Start of Given information
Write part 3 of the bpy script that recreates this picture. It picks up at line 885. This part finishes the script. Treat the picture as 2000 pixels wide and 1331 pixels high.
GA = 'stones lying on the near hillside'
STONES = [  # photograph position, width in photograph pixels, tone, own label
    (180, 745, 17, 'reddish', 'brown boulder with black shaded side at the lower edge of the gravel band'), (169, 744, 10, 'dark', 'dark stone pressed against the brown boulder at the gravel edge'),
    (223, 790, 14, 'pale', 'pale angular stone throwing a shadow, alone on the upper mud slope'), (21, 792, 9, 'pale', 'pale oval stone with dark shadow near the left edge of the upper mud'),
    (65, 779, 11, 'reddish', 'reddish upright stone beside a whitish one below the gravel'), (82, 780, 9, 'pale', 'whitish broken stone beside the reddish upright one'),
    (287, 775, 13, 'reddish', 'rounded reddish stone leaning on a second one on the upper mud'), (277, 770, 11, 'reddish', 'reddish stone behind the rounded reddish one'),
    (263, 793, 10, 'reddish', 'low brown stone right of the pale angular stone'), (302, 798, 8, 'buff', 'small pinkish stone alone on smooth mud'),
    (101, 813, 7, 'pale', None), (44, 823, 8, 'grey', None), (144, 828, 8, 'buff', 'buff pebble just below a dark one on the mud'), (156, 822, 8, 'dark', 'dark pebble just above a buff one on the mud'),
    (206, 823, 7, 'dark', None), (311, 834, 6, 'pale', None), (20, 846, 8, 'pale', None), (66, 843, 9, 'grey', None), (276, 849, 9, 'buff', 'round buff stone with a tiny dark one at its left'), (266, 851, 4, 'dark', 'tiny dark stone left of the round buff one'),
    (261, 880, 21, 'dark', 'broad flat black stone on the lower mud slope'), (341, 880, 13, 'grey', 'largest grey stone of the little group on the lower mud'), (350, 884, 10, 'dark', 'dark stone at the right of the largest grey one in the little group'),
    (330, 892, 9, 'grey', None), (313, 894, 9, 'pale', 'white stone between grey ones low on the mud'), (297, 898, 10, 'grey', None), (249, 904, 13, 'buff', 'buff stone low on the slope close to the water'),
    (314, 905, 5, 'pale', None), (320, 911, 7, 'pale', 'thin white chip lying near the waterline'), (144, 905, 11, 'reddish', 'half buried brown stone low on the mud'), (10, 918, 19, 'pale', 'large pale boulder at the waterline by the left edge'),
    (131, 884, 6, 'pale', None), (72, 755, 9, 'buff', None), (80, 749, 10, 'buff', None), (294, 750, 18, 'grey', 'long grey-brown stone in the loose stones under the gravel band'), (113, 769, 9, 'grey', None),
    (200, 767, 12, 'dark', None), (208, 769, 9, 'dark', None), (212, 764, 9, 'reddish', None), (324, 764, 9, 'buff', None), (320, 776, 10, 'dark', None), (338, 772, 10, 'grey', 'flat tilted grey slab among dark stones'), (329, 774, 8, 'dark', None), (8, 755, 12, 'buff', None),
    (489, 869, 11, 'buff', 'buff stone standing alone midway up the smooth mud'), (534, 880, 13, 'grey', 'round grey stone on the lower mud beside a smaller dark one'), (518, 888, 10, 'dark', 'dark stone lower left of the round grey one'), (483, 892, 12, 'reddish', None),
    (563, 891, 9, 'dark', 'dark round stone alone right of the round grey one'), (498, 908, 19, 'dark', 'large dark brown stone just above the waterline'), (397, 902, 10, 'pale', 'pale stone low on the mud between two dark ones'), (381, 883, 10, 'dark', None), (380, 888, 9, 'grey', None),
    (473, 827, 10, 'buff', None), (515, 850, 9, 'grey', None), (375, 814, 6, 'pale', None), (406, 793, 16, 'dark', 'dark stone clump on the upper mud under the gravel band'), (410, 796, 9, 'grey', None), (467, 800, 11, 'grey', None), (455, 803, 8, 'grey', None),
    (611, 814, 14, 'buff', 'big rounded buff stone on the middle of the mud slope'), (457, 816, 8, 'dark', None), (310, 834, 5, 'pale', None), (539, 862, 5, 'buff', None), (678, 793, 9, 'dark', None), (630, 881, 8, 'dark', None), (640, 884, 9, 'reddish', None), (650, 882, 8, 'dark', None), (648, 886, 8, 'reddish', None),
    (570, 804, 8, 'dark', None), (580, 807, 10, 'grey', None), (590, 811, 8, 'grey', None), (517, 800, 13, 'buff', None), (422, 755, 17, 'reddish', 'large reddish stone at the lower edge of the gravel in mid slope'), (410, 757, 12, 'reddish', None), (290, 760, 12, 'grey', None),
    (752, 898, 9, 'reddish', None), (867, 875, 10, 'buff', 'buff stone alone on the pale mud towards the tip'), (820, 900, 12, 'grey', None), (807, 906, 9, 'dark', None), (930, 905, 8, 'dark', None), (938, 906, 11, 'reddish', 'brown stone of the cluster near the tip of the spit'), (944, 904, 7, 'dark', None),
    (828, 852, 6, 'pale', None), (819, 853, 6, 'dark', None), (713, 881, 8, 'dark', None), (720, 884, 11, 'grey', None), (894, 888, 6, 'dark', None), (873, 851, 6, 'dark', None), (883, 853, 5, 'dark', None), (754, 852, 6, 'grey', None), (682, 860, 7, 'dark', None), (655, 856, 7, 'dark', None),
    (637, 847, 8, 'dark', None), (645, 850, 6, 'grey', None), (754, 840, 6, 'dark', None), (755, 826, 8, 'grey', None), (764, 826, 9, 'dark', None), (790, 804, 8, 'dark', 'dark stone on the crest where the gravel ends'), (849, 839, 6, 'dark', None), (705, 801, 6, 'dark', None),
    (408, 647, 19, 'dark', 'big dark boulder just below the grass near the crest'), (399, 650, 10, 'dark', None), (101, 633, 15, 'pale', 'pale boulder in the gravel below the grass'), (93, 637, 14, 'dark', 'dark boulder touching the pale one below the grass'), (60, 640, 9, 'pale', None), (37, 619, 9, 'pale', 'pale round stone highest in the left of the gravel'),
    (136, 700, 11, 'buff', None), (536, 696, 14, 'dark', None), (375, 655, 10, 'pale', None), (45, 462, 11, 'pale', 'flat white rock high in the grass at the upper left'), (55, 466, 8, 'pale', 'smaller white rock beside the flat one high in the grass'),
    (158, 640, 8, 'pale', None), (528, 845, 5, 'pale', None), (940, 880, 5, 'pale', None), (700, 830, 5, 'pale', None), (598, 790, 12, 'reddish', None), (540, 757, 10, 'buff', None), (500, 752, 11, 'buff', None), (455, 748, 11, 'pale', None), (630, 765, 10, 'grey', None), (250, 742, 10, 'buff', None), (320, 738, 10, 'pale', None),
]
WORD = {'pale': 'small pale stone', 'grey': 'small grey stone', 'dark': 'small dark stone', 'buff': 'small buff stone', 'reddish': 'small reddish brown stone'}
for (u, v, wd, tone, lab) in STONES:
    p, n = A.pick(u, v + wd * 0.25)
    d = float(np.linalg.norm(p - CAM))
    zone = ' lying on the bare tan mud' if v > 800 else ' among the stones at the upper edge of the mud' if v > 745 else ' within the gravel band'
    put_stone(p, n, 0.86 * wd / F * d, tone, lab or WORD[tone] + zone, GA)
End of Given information
● **Exercise**
Pick out every line of the listing containing the word "pixels", and show those lines.

● **Answer to this problem**
Write part 3 of the bpy script that recreates this picture. It picks up at line 885. This part finishes the script. Treat the picture as 2000 pixels wide and 1331 pixels high.
STONES = [  # photograph position, width in photograph pixels, tone, own label